Etienne de Silhouette (1709-1769), a French Minister of Finance who cut black profiles as a hobby, is credited with leanding his name to the silhouette medium. Such artists were originally called "profile miniaturists" and their work called "profile miniatures" or "shades." From about 1790 on, silhouettes provided likenesses of family members at a cost much lower than that of painted miniatures. Princess Elizabeth, daughter of King George III, was a skilled amateur silhouettist. These artists cut the amazingly accurate profile of a subject in just a few minutes, with some artists adding gold accents and coloured paints to give their work more visual interest. The typical cost of a silhouette ranged from a shilling to a guinea or more. Before long, every town of any size, and especially resort and spa towns, had at least one resident silhouettist.
A decline in the quality of silhouettes began in the 1820's, when unskilled persons took up the lucrative trade. Later, commercial photography began to threaten the medium. In 1854, Parisian Andre Disderi patented a multi-lensed camera producing eight small likenesses upon one large glass negative. The contact print was cut, the portraits trimmed and then mounted on cards two and a half by four inches in size. As this was the usual size for a visiting card, the new photos were called "cartes de visite." The new craze reached England in 1861, when J.E. Mayall took carte de visite portraits of the Royal Family. Soon, photographers studios opened in every town, with prices ranging from a guinea for a dozen prints in London to half a guinea in provincial towns.

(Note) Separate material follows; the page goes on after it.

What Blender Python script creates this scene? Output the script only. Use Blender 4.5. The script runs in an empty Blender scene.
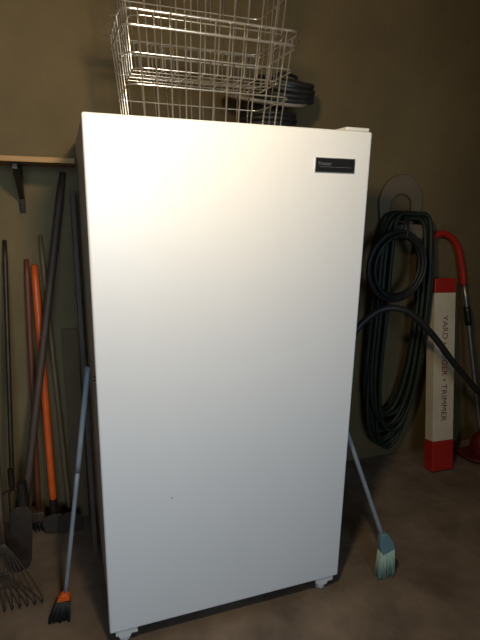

In 1861, 168 portrait studios existed in London, with 27 in Regent Street alone. By 1866, the number of London photographers had reached 284. Disderi himself opened two studios in London, one in Brooke Street, off Hanover Square, the other in Hedeford Lodge, Old Brompton. During the 1860's, Horatio Nelson King, a photographer in Bath, reportedly sold between sixty and seventy thousand cards in a single year!